======== Dataset section

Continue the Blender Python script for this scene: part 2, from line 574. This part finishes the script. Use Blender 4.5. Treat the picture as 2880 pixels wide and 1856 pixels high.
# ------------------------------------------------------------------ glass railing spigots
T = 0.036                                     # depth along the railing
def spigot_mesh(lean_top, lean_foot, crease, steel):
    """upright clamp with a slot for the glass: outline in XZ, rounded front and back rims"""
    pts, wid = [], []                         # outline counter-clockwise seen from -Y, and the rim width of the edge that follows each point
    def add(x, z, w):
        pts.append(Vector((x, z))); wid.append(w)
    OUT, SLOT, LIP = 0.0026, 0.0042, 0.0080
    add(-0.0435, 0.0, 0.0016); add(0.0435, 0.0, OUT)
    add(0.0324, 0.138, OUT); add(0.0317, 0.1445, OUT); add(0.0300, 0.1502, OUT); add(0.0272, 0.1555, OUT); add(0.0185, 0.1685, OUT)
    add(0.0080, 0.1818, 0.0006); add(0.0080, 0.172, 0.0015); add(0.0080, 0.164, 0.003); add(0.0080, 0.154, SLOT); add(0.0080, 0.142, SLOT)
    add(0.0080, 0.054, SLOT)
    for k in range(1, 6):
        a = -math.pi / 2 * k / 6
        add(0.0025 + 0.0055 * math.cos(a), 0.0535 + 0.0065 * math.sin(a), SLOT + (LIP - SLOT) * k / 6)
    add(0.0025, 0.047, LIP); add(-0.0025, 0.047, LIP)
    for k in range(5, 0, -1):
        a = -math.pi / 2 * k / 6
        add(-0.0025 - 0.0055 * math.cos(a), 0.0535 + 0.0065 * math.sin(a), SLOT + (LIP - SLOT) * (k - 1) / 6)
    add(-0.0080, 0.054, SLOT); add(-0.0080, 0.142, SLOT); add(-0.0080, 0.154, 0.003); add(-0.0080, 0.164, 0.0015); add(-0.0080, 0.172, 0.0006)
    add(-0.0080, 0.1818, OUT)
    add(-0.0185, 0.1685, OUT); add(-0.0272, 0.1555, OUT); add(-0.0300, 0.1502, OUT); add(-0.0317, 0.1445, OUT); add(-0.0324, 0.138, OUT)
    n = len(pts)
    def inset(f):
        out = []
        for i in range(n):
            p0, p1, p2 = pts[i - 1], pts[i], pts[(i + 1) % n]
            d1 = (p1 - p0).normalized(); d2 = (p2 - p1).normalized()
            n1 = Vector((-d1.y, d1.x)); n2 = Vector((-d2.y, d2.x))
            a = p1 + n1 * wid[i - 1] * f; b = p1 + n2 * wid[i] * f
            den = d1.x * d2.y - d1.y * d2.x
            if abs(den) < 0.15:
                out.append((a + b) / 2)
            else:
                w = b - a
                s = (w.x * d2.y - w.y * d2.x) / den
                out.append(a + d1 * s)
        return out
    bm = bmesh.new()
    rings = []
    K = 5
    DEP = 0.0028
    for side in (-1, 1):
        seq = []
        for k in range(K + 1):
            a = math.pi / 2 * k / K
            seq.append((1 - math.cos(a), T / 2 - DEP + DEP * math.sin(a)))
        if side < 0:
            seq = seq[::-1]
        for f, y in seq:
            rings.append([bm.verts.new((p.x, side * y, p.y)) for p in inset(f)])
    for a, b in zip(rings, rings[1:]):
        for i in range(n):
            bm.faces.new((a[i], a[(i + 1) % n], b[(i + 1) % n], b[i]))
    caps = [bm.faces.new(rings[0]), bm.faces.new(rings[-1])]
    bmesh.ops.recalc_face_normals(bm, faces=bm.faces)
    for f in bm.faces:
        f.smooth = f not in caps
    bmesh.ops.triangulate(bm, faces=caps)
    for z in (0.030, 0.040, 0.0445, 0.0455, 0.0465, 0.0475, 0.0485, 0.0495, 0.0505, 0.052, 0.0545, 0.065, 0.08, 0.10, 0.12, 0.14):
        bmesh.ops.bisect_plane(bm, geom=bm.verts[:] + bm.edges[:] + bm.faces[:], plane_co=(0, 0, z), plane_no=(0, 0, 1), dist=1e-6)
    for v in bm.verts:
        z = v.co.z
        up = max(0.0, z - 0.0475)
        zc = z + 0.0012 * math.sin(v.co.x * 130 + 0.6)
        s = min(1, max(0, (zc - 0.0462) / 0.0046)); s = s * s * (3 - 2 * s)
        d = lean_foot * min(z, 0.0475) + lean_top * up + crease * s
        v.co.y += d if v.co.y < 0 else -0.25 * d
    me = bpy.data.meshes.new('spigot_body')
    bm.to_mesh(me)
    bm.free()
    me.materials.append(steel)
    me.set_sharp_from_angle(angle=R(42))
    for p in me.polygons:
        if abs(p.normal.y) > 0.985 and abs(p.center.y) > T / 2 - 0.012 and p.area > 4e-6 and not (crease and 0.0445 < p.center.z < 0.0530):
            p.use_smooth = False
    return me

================

What needs to be done -> Print the whole listing exactly as it is.

Answer to this exercise ->
Continue the Blender Python script for this scene: part 2, from line 574. This part finishes the script. Use Blender 4.5. Treat the picture as 2880 pixels wide and 1856 pixels high.
# ------------------------------------------------------------------ glass railing spigots
T = 0.036                                     # depth along the railing
def spigot_mesh(lean_top, lean_foot, crease, steel):
    """upright clamp with a slot for the glass: outline in XZ, rounded front and back rims"""
    pts, wid = [], []                         # outline counter-clockwise seen from -Y, and the rim width of the edge that follows each point
    def add(x, z, w):
        pts.append(Vector((x, z))); wid.append(w)
    OUT, SLOT, LIP = 0.0026, 0.0042, 0.0080
    add(-0.0435, 0.0, 0.0016); add(0.0435, 0.0, OUT)
    add(0.0324, 0.138, OUT); add(0.0317, 0.1445, OUT); add(0.0300, 0.1502, OUT); add(0.0272, 0.1555, OUT); add(0.0185, 0.1685, OUT)
    add(0.0080, 0.1818, 0.0006); add(0.0080, 0.172, 0.0015); add(0.0080, 0.164, 0.003); add(0.0080, 0.154, SLOT); add(0.0080, 0.142, SLOT)
    add(0.0080, 0.054, SLOT)
    for k in range(1, 6):
        a = -math.pi / 2 * k / 6
        add(0.0025 + 0.0055 * math.cos(a), 0.0535 + 0.0065 * math.sin(a), SLOT + (LIP - SLOT) * k / 6)
    add(0.0025, 0.047, LIP); add(-0.0025, 0.047, LIP)
    for k in range(5, 0, -1):
        a = -math.pi / 2 * k / 6
        add(-0.0025 - 0.0055 * math.cos(a), 0.0535 + 0.0065 * math.sin(a), SLOT + (LIP - SLOT) * (k - 1) / 6)
    add(-0.0080, 0.054, SLOT); add(-0.0080, 0.142, SLOT); add(-0.0080, 0.154, 0.003); add(-0.0080, 0.164, 0.0015); add(-0.0080, 0.172, 0.0006)
    add(-0.0080, 0.1818, OUT)
    add(-0.0185, 0.1685, OUT); add(-0.0272, 0.1555, OUT); add(-0.0300, 0.1502, OUT); add(-0.0317, 0.1445, OUT); add(-0.0324, 0.138, OUT)
    n = len(pts)
    def inset(f):
        out = []
        for i in range(n):
            p0, p1, p2 = pts[i - 1], pts[i], pts[(i + 1) % n]
            d1 = (p1 - p0).normalized(); d2 = (p2 - p1).normalized()
            n1 = Vector((-d1.y, d1.x)); n2 = Vector((-d2.y, d2.x))
            a = p1 + n1 * wid[i - 1] * f; b = p1 + n2 * wid[i] * f
            den = d1.x * d2.y - d1.y * d2.x
            if abs(den) < 0.15:
                out.append((a + b) / 2)
            else:
                w = b - a
                s = (w.x * d2.y - w.y * d2.x) / den
                out.append(a + d1 * s)
        return out
    bm = bmesh.new()
    rings = []
    K = 5
    DEP = 0.0028
    for side in (-1, 1):
        seq = []
        for k in range(K + 1):
            a = math.pi / 2 * k / K
            seq.append((1 - math.cos(a), T / 2 - DEP + DEP * math.sin(a)))
        if side < 0:
            seq = seq[::-1]
        for f, y in seq:
            rings.append([bm.verts.new((p.x, side * y, p.y)) for p in inset(f)])
    for a, b in zip(rings, rings[1:]):
        for i in range(n):
            bm.faces.new((a[i], a[(i + 1) % n], b[(i + 1) % n], b[i]))
    caps = [bm.faces.new(rings[0]), bm.faces.new(rings[-1])]
    bmesh.ops.recalc_face_normals(bm, faces=bm.faces)
    for f in bm.faces:
        f.smooth = f not in caps
    bmesh.ops.triangulate(bm, faces=caps)
    for z in (0.030, 0.040, 0.0445, 0.0455, 0.0465, 0.0475, 0.0485, 0.0495, 0.0505, 0.052, 0.0545, 0.065, 0.08, 0.10, 0.12, 0.14):
        bmesh.ops.bisect_plane(bm, geom=bm.verts[:] + bm.edges[:] + bm.faces[:], plane_co=(0, 0, z), plane_no=(0, 0, 1), dist=1e-6)
    for v in bm.verts:
        z = v.co.z
        up = max(0.0, z - 0.0475)
        zc = z + 0.0012 * math.sin(v.co.x * 130 + 0.6)
        s = min(1, max(0, (zc - 0.0462) / 0.0046)); s = s * s * (3 - 2 * s)
        d = lean_foot * min(z, 0.0475) + lean_top * up + crease * s
        v.co.y += d if v.co.y < 0 else -0.25 * d
    me = bpy.data.meshes.new('spigot_body')
    bm.to_mesh(me)
    bm.free()
    me.materials.append(steel)
    me.set_sharp_from_angle(angle=R(42))
    for p in me.polygons:
        if abs(p.normal.y) > 0.985 and abs(p.center.y) > T / 2 - 0.012 and p.area > 4e-6 and not (crease and 0.0445 < p.center.z < 0.0530):
            p.use_smooth = False
    return me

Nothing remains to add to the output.